Elaborating on the issue, Mr. Qalebani noted development contract of six fields had already been signed while contracts concerning other 18 oil and gas fields would be signed until the end of the year.
Speaking at a press conference, NIOC’s top official said: Despite some difficulties, we have been able to invest 15.5 billion dollars in upstream sector this year which is expected to rise to 20 billion dollars up to the end of the year.
‘Under the current year’s budget and Fifth Five Year Development Plan 36 billion dollars should be invested in upstream sector in order to raise oil production capacity to 5.4 million barrels per day, Qalebani noted.
Elsewhere in his remarks he said this year new oil contracts had been signed to develop shared oil and gas fields.
Referring to issuance of pre-sale oil bonds in near future, the official stated that the matter was passing its final administrative procedures expressing hope remarkable amounts of money to be absorbed by the oil industry projects in this way.
On gas production, NIOC’s managing director said that gas production capacity would rise by 100 million cubic meters per day as of next year.

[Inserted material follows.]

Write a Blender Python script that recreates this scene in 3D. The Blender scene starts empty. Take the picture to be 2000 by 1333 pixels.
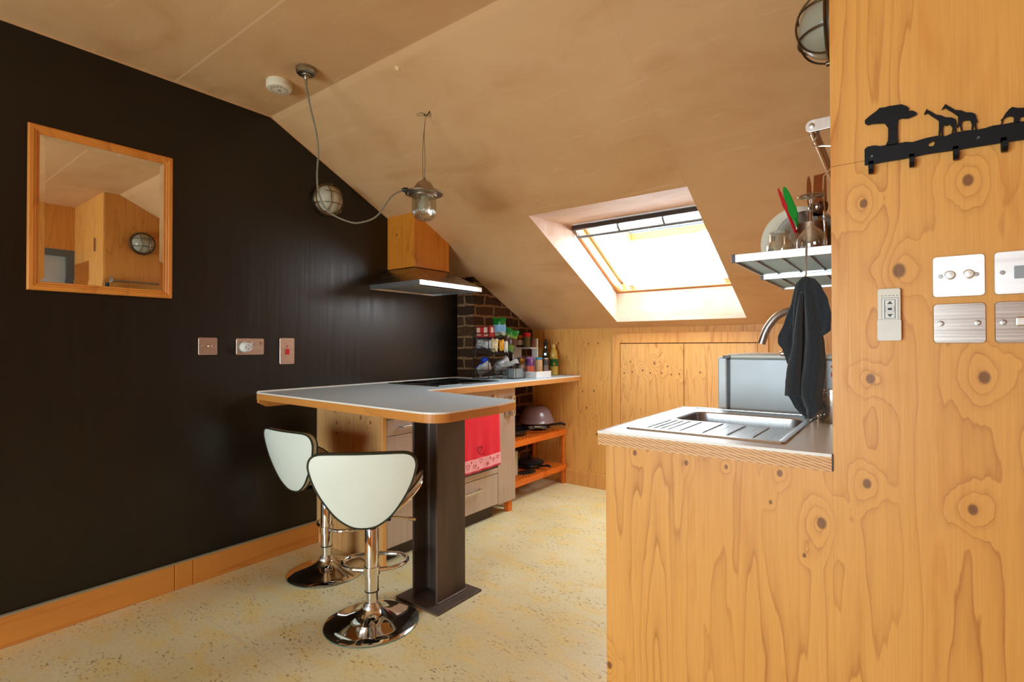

In connection to the impact of currency rate fluctuations on oil industry, Qalebani stated: Normally by rising rate of foreign currency in the market, the cost of oil industry’s imported items would be increased. He expressed hope economic and financial authorities to stabilize the rate of currency for the long run which according to the official, in turn would lead to stability in implementation of oil projects.